> [Goal of the exercise]: Write each line out again exactly as written.

> [Data lines]:
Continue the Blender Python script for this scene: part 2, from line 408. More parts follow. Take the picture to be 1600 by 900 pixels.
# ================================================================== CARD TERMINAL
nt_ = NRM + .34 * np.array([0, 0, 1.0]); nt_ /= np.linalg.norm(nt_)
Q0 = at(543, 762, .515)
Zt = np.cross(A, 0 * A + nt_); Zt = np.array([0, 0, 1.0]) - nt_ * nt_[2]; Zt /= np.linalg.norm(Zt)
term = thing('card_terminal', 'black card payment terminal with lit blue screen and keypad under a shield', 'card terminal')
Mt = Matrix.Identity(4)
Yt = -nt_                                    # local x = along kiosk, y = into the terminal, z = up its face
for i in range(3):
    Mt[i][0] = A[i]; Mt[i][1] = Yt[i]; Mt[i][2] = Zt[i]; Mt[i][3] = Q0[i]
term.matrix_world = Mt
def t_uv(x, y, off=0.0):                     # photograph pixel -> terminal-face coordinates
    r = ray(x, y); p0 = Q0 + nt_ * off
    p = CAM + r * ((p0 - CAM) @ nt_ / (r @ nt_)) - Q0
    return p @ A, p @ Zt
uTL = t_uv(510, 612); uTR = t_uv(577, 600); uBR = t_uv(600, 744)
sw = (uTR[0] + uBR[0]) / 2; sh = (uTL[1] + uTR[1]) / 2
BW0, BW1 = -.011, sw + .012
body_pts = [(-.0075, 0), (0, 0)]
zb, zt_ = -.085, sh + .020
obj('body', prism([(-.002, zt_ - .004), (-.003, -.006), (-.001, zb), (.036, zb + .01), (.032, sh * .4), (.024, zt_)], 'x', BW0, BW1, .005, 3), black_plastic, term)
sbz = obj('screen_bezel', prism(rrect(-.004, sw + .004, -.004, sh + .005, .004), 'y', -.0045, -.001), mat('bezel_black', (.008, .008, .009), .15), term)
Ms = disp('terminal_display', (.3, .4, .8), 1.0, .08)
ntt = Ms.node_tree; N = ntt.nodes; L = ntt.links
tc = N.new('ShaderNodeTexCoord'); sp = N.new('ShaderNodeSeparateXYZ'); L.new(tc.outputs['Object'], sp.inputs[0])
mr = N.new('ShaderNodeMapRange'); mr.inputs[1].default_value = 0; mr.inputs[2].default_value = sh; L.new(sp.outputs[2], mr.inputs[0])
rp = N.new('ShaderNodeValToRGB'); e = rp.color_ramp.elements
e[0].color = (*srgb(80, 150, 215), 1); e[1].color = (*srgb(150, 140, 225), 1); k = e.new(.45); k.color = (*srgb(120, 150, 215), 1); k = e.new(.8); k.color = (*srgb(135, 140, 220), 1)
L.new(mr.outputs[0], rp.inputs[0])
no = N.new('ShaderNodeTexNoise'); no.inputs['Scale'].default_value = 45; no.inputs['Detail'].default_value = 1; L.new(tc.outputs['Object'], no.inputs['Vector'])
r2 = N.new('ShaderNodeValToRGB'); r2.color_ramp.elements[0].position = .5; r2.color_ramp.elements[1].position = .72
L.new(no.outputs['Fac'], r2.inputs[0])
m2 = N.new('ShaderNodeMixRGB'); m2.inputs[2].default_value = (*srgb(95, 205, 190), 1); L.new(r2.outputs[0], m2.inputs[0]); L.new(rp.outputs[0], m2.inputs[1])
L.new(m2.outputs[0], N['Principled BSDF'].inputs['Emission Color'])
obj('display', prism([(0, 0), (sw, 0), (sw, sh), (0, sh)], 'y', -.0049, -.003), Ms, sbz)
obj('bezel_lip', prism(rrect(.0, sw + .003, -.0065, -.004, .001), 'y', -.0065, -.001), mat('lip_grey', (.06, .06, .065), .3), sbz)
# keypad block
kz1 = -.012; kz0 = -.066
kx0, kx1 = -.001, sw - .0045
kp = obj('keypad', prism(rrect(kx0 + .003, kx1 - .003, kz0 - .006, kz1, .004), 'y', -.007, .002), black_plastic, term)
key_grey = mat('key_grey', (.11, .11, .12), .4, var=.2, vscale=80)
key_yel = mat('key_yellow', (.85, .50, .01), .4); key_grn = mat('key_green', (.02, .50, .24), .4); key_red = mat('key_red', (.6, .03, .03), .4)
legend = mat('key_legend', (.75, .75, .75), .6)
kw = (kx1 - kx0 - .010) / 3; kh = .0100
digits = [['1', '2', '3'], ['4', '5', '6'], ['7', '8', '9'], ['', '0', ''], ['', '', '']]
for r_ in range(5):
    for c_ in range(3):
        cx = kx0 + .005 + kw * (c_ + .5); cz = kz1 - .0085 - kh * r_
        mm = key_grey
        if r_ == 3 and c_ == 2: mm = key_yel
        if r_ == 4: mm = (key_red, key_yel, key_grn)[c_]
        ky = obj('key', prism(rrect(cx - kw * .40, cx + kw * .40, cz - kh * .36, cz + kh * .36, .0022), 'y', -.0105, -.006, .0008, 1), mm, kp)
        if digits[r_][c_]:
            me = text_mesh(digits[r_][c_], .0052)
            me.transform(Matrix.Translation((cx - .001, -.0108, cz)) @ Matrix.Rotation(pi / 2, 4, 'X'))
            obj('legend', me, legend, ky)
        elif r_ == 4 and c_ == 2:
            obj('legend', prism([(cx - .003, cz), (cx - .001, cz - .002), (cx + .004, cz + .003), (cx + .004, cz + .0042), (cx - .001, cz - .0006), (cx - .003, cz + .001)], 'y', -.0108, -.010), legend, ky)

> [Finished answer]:
Continue the Blender Python script for this scene: part 2, from line 408. More parts follow. Take the picture to be 1600 by 900 pixels.
# ================================================================== CARD TERMINAL
nt_ = NRM + .34 * np.array([0, 0, 1.0]); nt_ /= np.linalg.norm(nt_)
Q0 = at(543, 762, .515)
Zt = np.cross(A, 0 * A + nt_); Zt = np.array([0, 0, 1.0]) - nt_ * nt_[2]; Zt /= np.linalg.norm(Zt)
term = thing('card_terminal', 'black card payment terminal with lit blue screen and keypad under a shield', 'card terminal')
Mt = Matrix.Identity(4)
Yt = -nt_                                    # local x = along kiosk, y = into the terminal, z = up its face
for i in range(3):
    Mt[i][0] = A[i]; Mt[i][1] = Yt[i]; Mt[i][2] = Zt[i]; Mt[i][3] = Q0[i]
term.matrix_world = Mt
def t_uv(x, y, off=0.0):                     # photograph pixel -> terminal-face coordinates
    r = ray(x, y); p0 = Q0 + nt_ * off
    p = CAM + r * ((p0 - CAM) @ nt_ / (r @ nt_)) - Q0
    return p @ A, p @ Zt
uTL = t_uv(510, 612); uTR = t_uv(577, 600); uBR = t_uv(600, 744)
sw = (uTR[0] + uBR[0]) / 2; sh = (uTL[1] + uTR[1]) / 2
BW0, BW1 = -.011, sw + .012
body_pts = [(-.0075, 0), (0, 0)]
zb, zt_ = -.085, sh + .020
obj('body', prism([(-.002, zt_ - .004), (-.003, -.006), (-.001, zb), (.036, zb + .01), (.032, sh * .4), (.024, zt_)], 'x', BW0, BW1, .005, 3), black_plastic, term)
sbz = obj('screen_bezel', prism(rrect(-.004, sw + .004, -.004, sh + .005, .004), 'y', -.0045, -.001), mat('bezel_black', (.008, .008, .009), .15), term)
Ms = disp('terminal_display', (.3, .4, .8), 1.0, .08)
ntt = Ms.node_tree; N = ntt.nodes; L = ntt.links
tc = N.new('ShaderNodeTexCoord'); sp = N.new('ShaderNodeSeparateXYZ'); L.new(tc.outputs['Object'], sp.inputs[0])
mr = N.new('ShaderNodeMapRange'); mr.inputs[1].default_value = 0; mr.inputs[2].default_value = sh; L.new(sp.outputs[2], mr.inputs[0])
rp = N.new('ShaderNodeValToRGB'); e = rp.color_ramp.elements
e[0].color = (*srgb(80, 150, 215), 1); e[1].color = (*srgb(150, 140, 225), 1); k = e.new(.45); k.color = (*srgb(120, 150, 215), 1); k = e.new(.8); k.color = (*srgb(135, 140, 220), 1)
L.new(mr.outputs[0], rp.inputs[0])
no = N.new('ShaderNodeTexNoise'); no.inputs['Scale'].default_value = 45; no.inputs['Detail'].default_value = 1; L.new(tc.outputs['Object'], no.inputs['Vector'])
r2 = N.new('ShaderNodeValToRGB'); r2.color_ramp.elements[0].position = .5; r2.color_ramp.elements[1].position = .72
L.new(no.outputs['Fac'], r2.inputs[0])
m2 = N.new('ShaderNodeMixRGB'); m2.inputs[2].default_value = (*srgb(95, 205, 190), 1); L.new(r2.outputs[0], m2.inputs[0]); L.new(rp.outputs[0], m2.inputs[1])
L.new(m2.outputs[0], N['Principled BSDF'].inputs['Emission Color'])
obj('display', prism([(0, 0), (sw, 0), (sw, sh), (0, sh)], 'y', -.0049, -.003), Ms, sbz)
obj('bezel_lip', prism(rrect(.0, sw + .003, -.0065, -.004, .001), 'y', -.0065, -.001), mat('lip_grey', (.06, .06, .065), .3), sbz)
# keypad block
kz1 = -.012; kz0 = -.066
kx0, kx1 = -.001, sw - .0045
kp = obj('keypad', prism(rrect(kx0 + .003, kx1 - .003, kz0 - .006, kz1, .004), 'y', -.007, .002), black_plastic, term)
key_grey = mat('key_grey', (.11, .11, .12), .4, var=.2, vscale=80)
key_yel = mat('key_yellow', (.85, .50, .01), .4); key_grn = mat('key_green', (.02, .50, .24), .4); key_red = mat('key_red', (.6, .03, .03), .4)
legend = mat('key_legend', (.75, .75, .75), .6)
kw = (kx1 - kx0 - .010) / 3; kh = .0100
digits = [['1', '2', '3'], ['4', '5', '6'], ['7', '8', '9'], ['', '0', ''], ['', '', '']]
for r_ in range(5):
    for c_ in range(3):
        cx = kx0 + .005 + kw * (c_ + .5); cz = kz1 - .0085 - kh * r_
        mm = key_grey
        if r_ == 3 and c_ == 2: mm = key_yel
        if r_ == 4: mm = (key_red, key_yel, key_grn)[c_]
        ky = obj('key', prism(rrect(cx - kw * .40, cx + kw * .40, cz - kh * .36, cz + kh * .36, .0022), 'y', -.0105, -.006, .0008, 1), mm, kp)
        if digits[r_][c_]:
            me = text_mesh(digits[r_][c_], .0052)
            me.transform(Matrix.Translation((cx - .001, -.0108, cz)) @ Matrix.Rotation(pi / 2, 4, 'X'))
            obj('legend', me, legend, ky)
        elif r_ == 4 and c_ == 2:
            obj('legend', prism([(cx - .003, cz), (cx - .001, cz - .002), (cx + .004, cz + .003), (cx + .004, cz + .0042), (cx - .001, cz - .0006), (cx - .003, cz + .001)], 'y', -.0108, -.010), legend, ky)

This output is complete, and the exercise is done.